Basados en esa confianza, se han firmado créditos por valor superior al solicitado, después de que la entidad financiera nos enviara a un atildado tasador que valoraba con desmesura el bien que nosotros proponíamos como garantía. Prendidos a esa confianza, rubricamos documentos de préstamo o de depósito sin leer la letra pequeña de los pliegos, curiosamente letra de mucho menor tamaño que la de los enunciados más elementales del texto. Y así, confiados, nos hemos ido a casa con un documento bajo el brazo, a veces enrollado y anudado con un lazo de seda, y otras veces ordenado en el interior de una carpeta de colores vistosos y orlas doradas, convencidos de que aquel hombre o mujer de sonrisa agradecida que nos ha atendido nunca nos va a traicionar. Lo lógico hubiera sido que nunca nos hubiéramos sentido traicionados por el trabajador de la ventanilla que, curiosamente, nos había sentado cómodamente alrededor de una mesa y lejos de la incómoda ventanilla para culminar la fechoría. Pero aquel empleado también era víctima de la superficialidad de sus conocimientos: hacía contratos con los clientes, incluso los decidía en base a parámetros y órdenes recibidas de sus superiores, pero poco conocía de las intenciones y los objetivos de los amos. Quienes han gestionado estos desfalcos no estaban en las ventanillas.

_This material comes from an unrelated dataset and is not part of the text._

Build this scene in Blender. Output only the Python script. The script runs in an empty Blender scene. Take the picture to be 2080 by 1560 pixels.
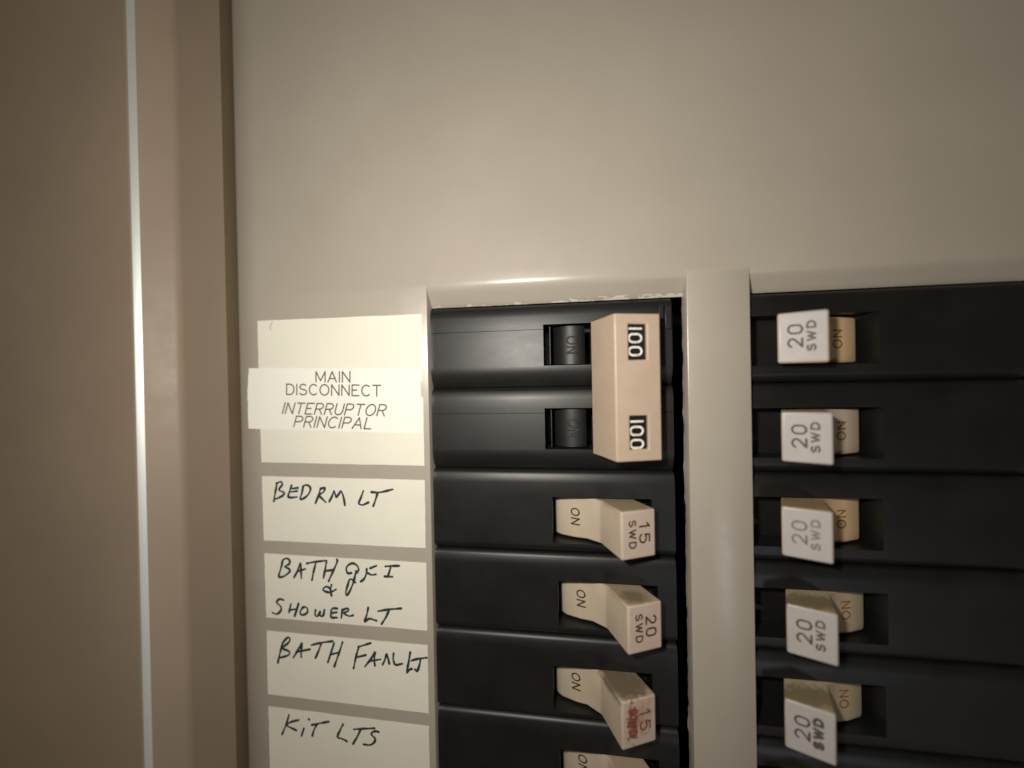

Nos han llamado a los ciudadanos de a pie despilfarradores y nos han dicho que hemos vivido por encima de nuestras posibilidades. Y cuando ha estallado el desbarajuste y han aparecido los agujeros tan profundos, ha resultado que en el fondo de ese abismo están muchos de los documentos que firmamos y que tanto nos ilusionaron entonces. ¿A quién reclamar?
Los poderosos capitalistas ya se han blindado, han pedido auxilio a sus cómplices políticos, a esas derechas que creen a pie juntillas en el mercado y le protegen y amparan, y al que perdonan todos sus errores. Y esas derechas han puesto al Estado a trabajar en la sola dirección de salvar a los mercados y potenciarles para que obtengan otra vez pingües beneficios. Y desmontan los servicios públicos y separan a los ciudadanos por categorías y clases sociales modernizadas.
Esta es la crisis en versión doméstica. Asusta por incomprensible y por inabarcable. Espanta por sus fatales consecuencias. Amedrenta porque la dignidad humana depende también de las condiciones en que se vive, y la pobreza encierra toda la dignidad pero la debilita, y a veces llega a culpabilizar de su triste destino a quien la sufre. Por eso, amigos, esta crisis es superable si la abordamos desde la solidaridad. Mirad en los documentos ideológicos del neoliberalismo en la mayor parte del mundo: ¿Cuántas veces contienen términos como igualdad, solidaridad o fraternidad?